Madame la présidente, mesdames les ministres, mes chers collègues, après les événements dramatiques du printemps, la mission d’inspection qui a été diligentée a relevé de graves défaillances et pointé des dysfonctionnements majeurs dans la transmission des informations à l’administration par l’institution judiciaire : défaillances et dysfonctionnements qui, pour assurer impérativement la protection des mineurs, appellent la mise en place du dispositif qui nous est proposé aujourd’hui et que, pour notre part, nous approuvons.
Nous soutenons la définition d’un cadre juridique précis régissant les modalités de communication entre le ministère public et l’autorité administrative en cas de mises en cause, de poursuites ou de condamnations de personnes exerçant une activité soumise à l’autorité ou au contrôle des autorités publiques.
Ce dispositif permettra d’uniformiser les pratiques et de veiller à ce que les administrations de tutelle soient informées à temps, et avec la précision suffisante, pour prendre le cas échéant les mesures conservatoires nécessaires, et les sanctions qu’appellerait une éventuelle décision de justice.
L’enjeu essentiel consiste à trouver un juste équilibre : respecter la présomption d’innocence, le secret de l’enquête, de l’instruction et du délibéré tout en permettant à l’administration de prendre des mesures conservatoires.

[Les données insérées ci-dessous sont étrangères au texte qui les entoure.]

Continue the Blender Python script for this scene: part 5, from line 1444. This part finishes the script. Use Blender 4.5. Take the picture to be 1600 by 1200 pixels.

La difficulté majeure du dispositif proposé réside dans la possibilité de transmission de l’information au moment de l’enquête. À ce stade, bien en amont de l’établissement formel de la culpabilité, donc du prononcé du jugement, il convient de prendre toutes les précautions nécessaires, les garanties précises doivent être prévues au regard des graves conséquences que peut engendrer cette transmission d’informations.
Sur ce point, nous relevons avec satisfaction que le projet de loi assortit la transmission d’informations de plusieurs garanties : la transmission de l’information sera soumise à l’appréciation de l’autorité judiciaire ; les infractions pouvant y donner lieu seront limitées ; la transmission devra se faire via un support écrit ; cette communication sera confidentielle ; la personne concernée sera informée de cette transmission ; l’autorité destinataire sera informée de l’issue définitive de la procédure ; l’information sera effacée lorsque la procédure s’est terminée par une décision de non-culpabilité.
Le dispositif proposé apparaît ainsi équilibré et sécurisé ; il met fin à l’incertitude des échanges entre la justice et l’éducation nationale.
S’agissant de la transmission de l’information, une fois le jugement rendu, les questions juridiques ne se posent pas dans les mêmes termes. En effet, la transmission d’une information relative à une condamnation pénale, même non définitive, ne porte pas atteinte à la présomption d’innocence ou au respect de la vie privée, dès lors que cette condamnation a été prononcée publiquement, comme l’a rappelé le Conseil d’État dans son avis du 19 novembre.
Dans cette hypothèse, et comme l’a souligné le rapport des deux inspections générales, des dysfonctionnements sont donc à la fois matériels et organisationnels : problèmes d’organisation, insuffisance des moyens informatiques, manque d’interlocuteurs clairement identifiés investis de responsabilités claires au sein des rectorats et absence de dispositif d’alerte structuré.
C’est pourquoi nous insistons pour que ce dispositif juridique soit accompagné d’un renforcement des moyens humains et matériels des services de l’institution judiciaire et de l’éducation nationale.
Pour toutes ces raisons, les députés du Front de gauche voteront ce projet de loi qui tout en établissant des règles claires et précises concilie l’impératif de protection des mineurs et l’indispensable respect du principe constitutionnel de présomption d’innocence.